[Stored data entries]
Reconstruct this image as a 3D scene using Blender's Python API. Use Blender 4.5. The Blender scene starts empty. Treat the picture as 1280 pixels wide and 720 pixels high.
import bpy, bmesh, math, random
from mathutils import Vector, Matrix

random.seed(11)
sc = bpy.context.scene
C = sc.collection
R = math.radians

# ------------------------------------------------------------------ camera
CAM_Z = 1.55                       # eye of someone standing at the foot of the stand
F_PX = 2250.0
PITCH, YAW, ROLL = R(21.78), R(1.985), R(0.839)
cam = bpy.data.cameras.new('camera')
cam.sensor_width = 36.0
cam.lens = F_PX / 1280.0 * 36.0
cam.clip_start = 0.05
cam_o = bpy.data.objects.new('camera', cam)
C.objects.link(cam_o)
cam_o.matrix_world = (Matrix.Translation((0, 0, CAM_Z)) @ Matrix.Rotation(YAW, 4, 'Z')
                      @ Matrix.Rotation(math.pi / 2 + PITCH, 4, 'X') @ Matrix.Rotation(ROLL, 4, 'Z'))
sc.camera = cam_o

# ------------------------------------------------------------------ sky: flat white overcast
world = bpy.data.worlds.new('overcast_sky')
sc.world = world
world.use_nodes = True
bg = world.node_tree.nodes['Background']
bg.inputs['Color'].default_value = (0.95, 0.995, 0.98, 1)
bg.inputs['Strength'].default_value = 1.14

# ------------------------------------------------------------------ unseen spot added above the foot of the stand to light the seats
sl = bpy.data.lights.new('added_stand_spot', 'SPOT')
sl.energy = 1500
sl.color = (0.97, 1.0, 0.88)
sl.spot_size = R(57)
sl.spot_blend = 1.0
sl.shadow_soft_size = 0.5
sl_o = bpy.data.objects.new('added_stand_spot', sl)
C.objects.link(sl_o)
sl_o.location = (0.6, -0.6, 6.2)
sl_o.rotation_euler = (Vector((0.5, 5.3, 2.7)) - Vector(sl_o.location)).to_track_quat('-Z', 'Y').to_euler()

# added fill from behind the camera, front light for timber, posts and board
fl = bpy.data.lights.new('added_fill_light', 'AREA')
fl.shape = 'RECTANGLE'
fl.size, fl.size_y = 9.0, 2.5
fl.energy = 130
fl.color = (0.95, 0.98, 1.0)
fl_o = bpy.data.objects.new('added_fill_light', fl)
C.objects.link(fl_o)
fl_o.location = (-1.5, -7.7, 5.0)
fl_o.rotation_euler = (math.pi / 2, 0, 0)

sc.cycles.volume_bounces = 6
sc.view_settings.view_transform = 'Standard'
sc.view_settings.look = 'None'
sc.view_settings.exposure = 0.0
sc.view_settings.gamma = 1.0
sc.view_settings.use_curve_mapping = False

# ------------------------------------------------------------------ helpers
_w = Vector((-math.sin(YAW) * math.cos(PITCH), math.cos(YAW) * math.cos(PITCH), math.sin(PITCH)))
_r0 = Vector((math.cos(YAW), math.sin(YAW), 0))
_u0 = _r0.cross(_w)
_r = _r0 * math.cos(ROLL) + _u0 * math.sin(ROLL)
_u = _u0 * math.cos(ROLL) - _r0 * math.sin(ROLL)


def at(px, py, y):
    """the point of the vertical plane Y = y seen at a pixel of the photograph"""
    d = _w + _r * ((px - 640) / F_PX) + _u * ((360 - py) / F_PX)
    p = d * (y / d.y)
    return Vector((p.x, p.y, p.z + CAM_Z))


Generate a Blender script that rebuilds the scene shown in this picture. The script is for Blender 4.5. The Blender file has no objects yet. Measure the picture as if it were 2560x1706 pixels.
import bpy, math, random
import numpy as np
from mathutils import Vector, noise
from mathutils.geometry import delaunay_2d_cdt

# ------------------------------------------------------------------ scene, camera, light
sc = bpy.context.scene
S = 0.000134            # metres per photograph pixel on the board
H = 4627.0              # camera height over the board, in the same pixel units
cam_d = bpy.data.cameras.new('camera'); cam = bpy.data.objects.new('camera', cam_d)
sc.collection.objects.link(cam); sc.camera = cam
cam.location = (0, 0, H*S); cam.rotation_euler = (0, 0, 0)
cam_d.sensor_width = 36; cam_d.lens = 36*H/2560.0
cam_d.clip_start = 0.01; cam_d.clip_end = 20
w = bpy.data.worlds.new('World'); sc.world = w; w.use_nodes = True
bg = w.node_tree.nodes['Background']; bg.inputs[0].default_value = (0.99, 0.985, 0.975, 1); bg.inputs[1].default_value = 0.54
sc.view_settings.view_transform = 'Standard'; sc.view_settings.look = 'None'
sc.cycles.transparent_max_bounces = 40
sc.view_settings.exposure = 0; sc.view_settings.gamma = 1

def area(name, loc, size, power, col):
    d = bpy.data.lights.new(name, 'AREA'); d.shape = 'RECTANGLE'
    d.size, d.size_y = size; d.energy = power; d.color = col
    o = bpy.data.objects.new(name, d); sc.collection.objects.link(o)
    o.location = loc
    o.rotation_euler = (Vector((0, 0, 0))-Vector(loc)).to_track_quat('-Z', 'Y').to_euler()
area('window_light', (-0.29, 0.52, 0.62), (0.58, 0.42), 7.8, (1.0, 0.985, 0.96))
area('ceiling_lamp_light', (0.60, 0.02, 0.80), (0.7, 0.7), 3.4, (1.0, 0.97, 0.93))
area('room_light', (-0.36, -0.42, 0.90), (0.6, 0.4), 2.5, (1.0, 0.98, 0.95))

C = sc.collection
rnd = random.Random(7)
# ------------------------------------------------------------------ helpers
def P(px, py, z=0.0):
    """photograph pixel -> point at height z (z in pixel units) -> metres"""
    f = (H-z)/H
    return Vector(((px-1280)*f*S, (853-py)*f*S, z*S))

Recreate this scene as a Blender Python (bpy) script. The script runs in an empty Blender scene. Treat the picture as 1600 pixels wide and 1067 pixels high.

### Required task:
All of the entries should be written out again exactly.

### The solution:
Reconstruct this image as a 3D scene using Blender's Python API. Use Blender 4.5. The Blender scene starts empty. Treat the picture as 1280 pixels wide and 720 pixels high.
import bpy, bmesh, math, random
from mathutils import Vector, Matrix

random.seed(11)
sc = bpy.context.scene
C = sc.collection
R = math.radians

# ------------------------------------------------------------------ camera
CAM_Z = 1.55                       # eye of someone standing at the foot of the stand
F_PX = 2250.0
PITCH, YAW, ROLL = R(21.78), R(1.985), R(0.839)
cam = bpy.data.cameras.new('camera')
cam.sensor_width = 36.0
cam.lens = F_PX / 1280.0 * 36.0
cam.clip_start = 0.05
cam_o = bpy.data.objects.new('camera', cam)
C.objects.link(cam_o)
cam_o.matrix_world = (Matrix.Translation((0, 0, CAM_Z)) @ Matrix.Rotation(YAW, 4, 'Z')
                      @ Matrix.Rotation(math.pi / 2 + PITCH, 4, 'X') @ Matrix.Rotation(ROLL, 4, 'Z'))
sc.camera = cam_o

# ------------------------------------------------------------------ sky: flat white overcast
world = bpy.data.worlds.new('overcast_sky')
sc.world = world
world.use_nodes = True
bg = world.node_tree.nodes['Background']
bg.inputs['Color'].default_value = (0.95, 0.995, 0.98, 1)
bg.inputs['Strength'].default_value = 1.14

# ------------------------------------------------------------------ unseen spot added above the foot of the stand to light the seats
sl = bpy.data.lights.new('added_stand_spot', 'SPOT')
sl.energy = 1500
sl.color = (0.97, 1.0, 0.88)
sl.spot_size = R(57)
sl.spot_blend = 1.0
sl.shadow_soft_size = 0.5
sl_o = bpy.data.objects.new('added_stand_spot', sl)
C.objects.link(sl_o)
sl_o.location = (0.6, -0.6, 6.2)
sl_o.rotation_euler = (Vector((0.5, 5.3, 2.7)) - Vector(sl_o.location)).to_track_quat('-Z', 'Y').to_euler()

# added fill from behind the camera, front light for timber, posts and board
fl = bpy.data.lights.new('added_fill_light', 'AREA')
fl.shape = 'RECTANGLE'
fl.size, fl.size_y = 9.0, 2.5
fl.energy = 130
fl.color = (0.95, 0.98, 1.0)
fl_o = bpy.data.objects.new('added_fill_light', fl)
C.objects.link(fl_o)
fl_o.location = (-1.5, -7.7, 5.0)
fl_o.rotation_euler = (math.pi / 2, 0, 0)

sc.cycles.volume_bounces = 6
sc.view_settings.view_transform = 'Standard'
sc.view_settings.look = 'None'
sc.view_settings.exposure = 0.0
sc.view_settings.gamma = 1.0
sc.view_settings.use_curve_mapping = False

# ------------------------------------------------------------------ helpers
_w = Vector((-math.sin(YAW) * math.cos(PITCH), math.cos(YAW) * math.cos(PITCH), math.sin(PITCH)))
_r0 = Vector((math.cos(YAW), math.sin(YAW), 0))
_u0 = _r0.cross(_w)
_r = _r0 * math.cos(ROLL) + _u0 * math.sin(ROLL)
_u = _u0 * math.cos(ROLL) - _r0 * math.sin(ROLL)


def at(px, py, y):
    """the point of the vertical plane Y = y seen at a pixel of the photograph"""
    d = _w + _r * ((px - 640) / F_PX) + _u * ((360 - py) / F_PX)
    p = d * (y / d.y)
    return Vector((p.x, p.y, p.z + CAM_Z))


Generate a Blender script that rebuilds the scene shown in this picture. The script is for Blender 4.5. The Blender file has no objects yet. Measure the picture as if it were 2560x1706 pixels.
import bpy, math, random
import numpy as np
from mathutils import Vector, noise
from mathutils.geometry import delaunay_2d_cdt

# ------------------------------------------------------------------ scene, camera, light
sc = bpy.context.scene
S = 0.000134            # metres per photograph pixel on the board
H = 4627.0              # camera height over the board, in the same pixel units
cam_d = bpy.data.cameras.new('camera'); cam = bpy.data.objects.new('camera', cam_d)
sc.collection.objects.link(cam); sc.camera = cam
cam.location = (0, 0, H*S); cam.rotation_euler = (0, 0, 0)
cam_d.sensor_width = 36; cam_d.lens = 36*H/2560.0
cam_d.clip_start = 0.01; cam_d.clip_end = 20
w = bpy.data.worlds.new('World'); sc.world = w; w.use_nodes = True
bg = w.node_tree.nodes['Background']; bg.inputs[0].default_value = (0.99, 0.985, 0.975, 1); bg.inputs[1].default_value = 0.54
sc.view_settings.view_transform = 'Standard'; sc.view_settings.look = 'None'
sc.cycles.transparent_max_bounces = 40
sc.view_settings.exposure = 0; sc.view_settings.gamma = 1

def area(name, loc, size, power, col):
    d = bpy.data.lights.new(name, 'AREA'); d.shape = 'RECTANGLE'
    d.size, d.size_y = size; d.energy = power; d.color = col
    o = bpy.data.objects.new(name, d); sc.collection.objects.link(o)
    o.location = loc
    o.rotation_euler = (Vector((0, 0, 0))-Vector(loc)).to_track_quat('-Z', 'Y').to_euler()
area('window_light', (-0.29, 0.52, 0.62), (0.58, 0.42), 7.8, (1.0, 0.985, 0.96))
area('ceiling_lamp_light', (0.60, 0.02, 0.80), (0.7, 0.7), 3.4, (1.0, 0.97, 0.93))
area('room_light', (-0.36, -0.42, 0.90), (0.6, 0.4), 2.5, (1.0, 0.98, 0.95))

C = sc.collection
rnd = random.Random(7)
# ------------------------------------------------------------------ helpers
def P(px, py, z=0.0):
    """photograph pixel -> point at height z (z in pixel units) -> metres"""
    f = (H-z)/H
    return Vector(((px-1280)*f*S, (853-py)*f*S, z*S))

Recreate this scene as a Blender Python (bpy) script. The script runs in an empty Blender scene. Treat the picture as 1600 pixels wide and 1067 pixels high.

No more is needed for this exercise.